If Buffett and Einstein give that much credence to the power of compound interest it’s probably worth taking note.
Compound interest isn’t a hard concept to grasp. Defined simply, it’s earning interest on your interest. Over time as you earn interest on your principal amount and on your interest, your wealth grows at a much faster rate than if you were just to earn interest on your principal.
For example, if £10,000 is invested for 30 years at 10% per annum using simple interest it will grow to £40,000. However if the same £10,000 is invested at 10% per annum using compound interest, it grows to a huge £174,494. And as time goes on, the disparity between the two portfolios gets larger and larger.
It really is a simple concept, yet what never ceases to amaze me is how many people fail to actually put the power of compounding into practice.
Low rate environment
Obviously, in today’s ultra-low rate environment it’s not as easy as it once was to put the power of compounding to work. No longer can you stroll into your bank, deposit your money and earn 6% per annum risk free.
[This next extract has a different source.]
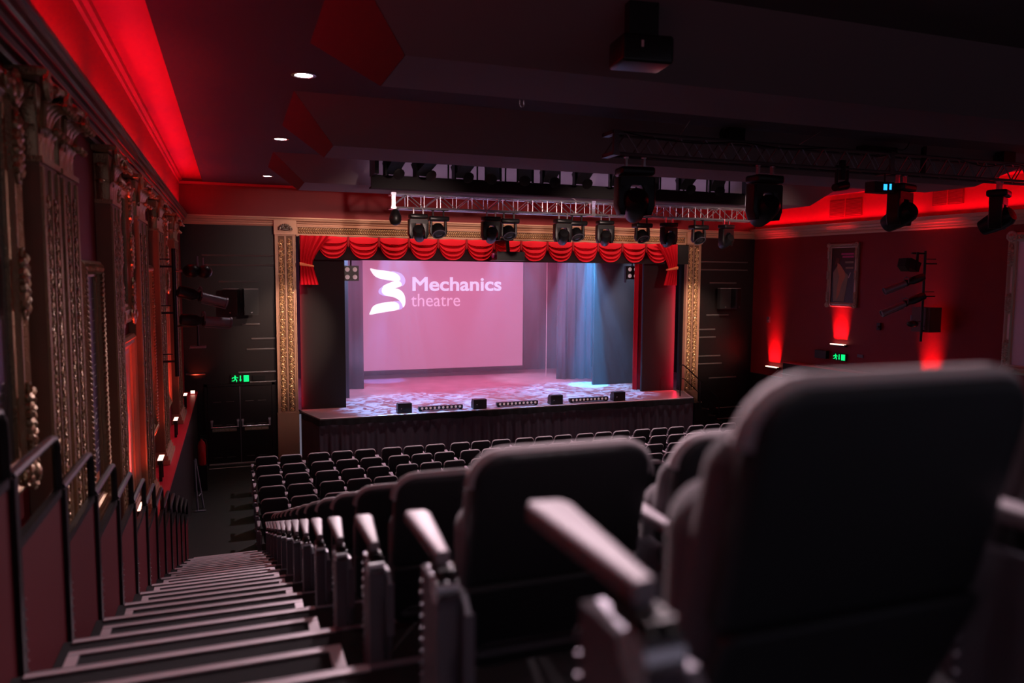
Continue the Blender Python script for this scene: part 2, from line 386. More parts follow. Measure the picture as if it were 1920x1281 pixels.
# double doors on the left
def door(x0, x1, lab, barx):
    d = struct(MB().box(x0, x1, BY-.05, BY-.005, .02, 1.93).build('door_'+lab, blackp))
    m = MB()
    for z in (.17, .98, 1.55):
        for a in (.16, .56): m.box(x0+a*(x1-x0), x0+(a+.26)*(x1-x0), BY-.062, BY-.05, z, z+.014)
    m.build('panel_moulding', blackg, d)
    m = MB().cyl((barx[0], BY-.13, .945), (barx[1], BY-.13, .945), .016)
    for x in barx: m.box(x-.022, x+.022, BY-.14, BY-.05, .93, 1.08).box(x-.03, x+.03, BY-.09, BY-.05, 1.06, 1.12)
    m.build('push_bar', silver, d)
    p = MB().box(x0+.12*(x1-x0), x1-.12*(x1-x0), BY-.058, BY-.05, .82, .90).build('push_sign', posterg, d)
    t = bpy.data.curves.new('sign_text', 'FONT'); t.body = 'PUSH BAR TO OPEN'; t.size = .062; t.align_x = 'CENTER'; t.align_y = 'CENTER'; t.extrude = .001
    t.materials.append(posterw); o = bpy.data.objects.new('sign_text', t); COL.objects.link(o)
    o.location = ((x0+x1)/2, BY-.061, .86); o.rotation_euler = (PI/2, 0, 0); to_mesh(o, d)
door(-.62, .115, '1', (-.54, .06)); door(.125, .86, '2', (.17, .80))
struct(MB().box(-.70, -.63, BY-.07, BY, 0, 2.0).box(.87, .94, BY-.07, BY, 0, 2.0).box(-.70, .94, BY-.07, BY, 1.94, 2.0).build('trim_door_frame', blackp))
struct(MB().box(.112, .128, BY-.075, BY-.05, .0, 1.93).build('trim_door_meeting_strip', steel))
struct(MB().box(-.62, .86, BY-.09, BY-.06, .0, .03).box(-.62, .9, 19.3, 19.34, .001, .008).build('trim_threshold', alu))

# ------------------------------------------------------------------ tier platforms and aisle steps
NR = 14
def zrow(k): return 3.755-.268*(k-1)
def ynose(k): return 1.39+.85*(k-1)
AX0, AX1 = -.74, .365
XR = 14.2
for k in range(1, NR+1):
    y0 = ynose(k-1) if k > 1 else -2.5
    z = zrow(k)
    p = MB().box(AX0-.04, XR, y0-.02, ynose(k), max(0, z-.30), z).build('seating_platform', carpet); struct(p)
    MB().box(AX0, AX1, ynose(k)-.032, ynose(k)+.004, z, z+.007).box(AX0, AX1, ynose(k)-.002, ynose(k)+.008, z-.03, z+.007).build('nosing', alu, p)
    MB().box(AX1, XR, ynose(k)-.028, ynose(k)+.004, z, z+.005).build('edge_strip', steel, p)
    s = thing('aisle_step', f'low carpeted half step with metal edge, {ORD[k-1]} from the camera down the stepped aisle', 'step', (0, ynose(k), z-.134), 0, 'half steps in the stepped aisle')
    MB().box(AX0+.06, AX1-.03, 0.009, .425, -.134, 0).build('tread', carpet, s)
    MB().box(AX0+.06, AX1-.03, .395, .429, 0, .007).box(AX0+.06, AX1-.03, .423, .433, -.03, .007).box(AX1-.075, AX1-.03, .02, .39, 0, .007).box(AX0+.06, AX0+.105, .02, .39, 0, .007).build('nosing', alu, s)
# solid flank under the tier beside the wall ledge
struct(MB().box(LW, AX0-.06, -2.5, 12.4, 0, .9).build('trim_tier_flank', blackp))

# ------------------------------------------------------------------ theatre seats
def ry(z): return (.80-z)*.25
SEAT = thing('theatre_seat', 'x', 'theatre seat')
def build_seat_parts(S):
    o1 = rrect(-.220, .220, .475, .80, .065, .02)
    MB().slab(o1, .045, .018, lambda a, b, c: (a, ry(b)+c, b)).build('seat_back', shell, S, True)
    # upholstered rim along the shell's top and sides, pale to paint in grazing light
    pts = [(p[0], ry(p[1])+.030, p[1]) for p in rrect(-.217, .217, .40, .797, .068, .02, 5) ]
    top = [p for p in pts if p[2] > .47]
    top = sorted(top, key=lambda p: math.atan2(p[0], p[2]-.5))
    MB().tube(top, .019, 8).build('back_rim', lit_rim, S, True)
    o2 = rrect(-.217, .217, .24, .482, .02, .05)
    MB().slab(o2, .03, .010, lambda a, b, c: (a*(1-.06*(.46-b)/.22), ry(b)-.012+c+.03*math.sin((.46-b)/.22*1.4), b)).build('lower_shell', shell, S, True)
    o3 = rrect(-.212, .212, .36, .745, .06, .05)
    MB().slab(o3, .085, .04, lambda a, b, c: (a, ry(b)+.042+c+.02*math.sin((b-.36)/.385*PI)*c/.085, b)).build('back_cushion', fabric, S, True)
    o4 = rrect(-.212, .212, .25, .645, .07, .05)
    MB().slab(o4, .135, .06, lambda a, b, c: (a, .125+c+.02*(.645-b), b)).build('seat_cushion', fabric, S, True)
def standard(S, sx, off=.295):
    x = sx*off
    st = MB().box(x-.016, x+.016, -.02, .13, .03, .53)
    for i in range(16): st.box(x-.019, x+.019, .128, .134, .06+i*.028, .074+i*.028)
    st.box(x-.022, x+.022, -.032, -.002, .02, .52).box(x-.03, x+.03, -.05, .16, 0, .035)
    o = st.build('side_standard', steel, S)
    MB().box(x-.026, x+.026, -.045, .01, .0, .10).build('foot', silver, o)
    j = MB().cyl((x-.024, -.012, .53), (x+.024, -.012, .53), .030, n=14).build('hinge_cap', silver, o, True)
    MB().box(x-.017, x+.017, -.03, .05, .55, .575).cyl((x-.012, -.034, .555), (x-.012, -.012, .57), .010).cyl((x+.012, -.034, .555), (x+.012, -.012, .57), .010).build('screw_mount', blackm, o)
    out = [(x-.014*1, -.035), (x+.016, -.035), (x+.022, -.02)]
    if sx < 0: out = [(x-.014, .005), (x+.016, .005), (x+.044, .285), (x+.034, .31), (x-.012, .315), (x-.020, .30)]
    else: out = [(x-.016, .005), (x+.014, .005), (x+.020, .30), (x+.012, .315), (x-.034, .31), (x-.044, .285)]
    MB().slab(out, .03, .009, lambda a, b, c: (a, b, (.574+c))).build('armrest', armm, S, True)
    xs = x+.036 if sx < 0 else x-.036
    pts = [(.07, .505), (.0, .52), (-.035, .52), (-.07, .49), (-.07, .32), (-.045, .22), (.03, .22), (.07, .28)]
    w_ = MB().prism(pts, .012, 'x', xs-.006)
    w_.box(xs-.012, xs+.012, -.073, -.063, .32, .49)
    w_.build('side_plate', steel, S)
build_seat_parts(SEAT)
SEATM = thing('theatre_seat', 'x', 'theatre seat'); SEATR = thing('theatre_seat', 'x', 'theatre seat')
for ch in list(SEAT.children): copy_tree(ch, SEATM); copy_tree(ch, SEATR)
standard(SEAT, -1); standard(SEATM, -1, .253); standard(SEATR, -1, .253); standard(SEATR, 1, .29)
SEATN = thing('theatre_seat', 'x', 'theatre seat')
for ch in list(SEATM.children):
    if ch.name.split('.')[0] not in ('side_standard', 'armrest', 'side_plate'): copy_tree(ch, SEATN)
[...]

These days, if you want to earn a half-decent return on your capital, it’s likely you’ll have to take on a degree of risk. And that’s where the share market comes in.
Long-term compounding machine
While the share market can be risky in the short term and your capital can fluctuate significantly, over the long term, it has proven to be an excellent compounding machine.
The key to compounding through the share market is to invest in high quality dividend paying stocks, that consistently increase their earnings and more importantly, consistently increase their dividends. Examples of such stocks include companies like Unilever, Diageo and British American Tobacco. Hold these kind of companies for the long term, reinvest the dividends and the power of compounding will be put to work.
If you’re hoping to get rich overnight you’ll be disappointed, but over the long term, your wealth will grow exponentially and in 30 years time, it’s likely your portfolio will be many, many times its size today.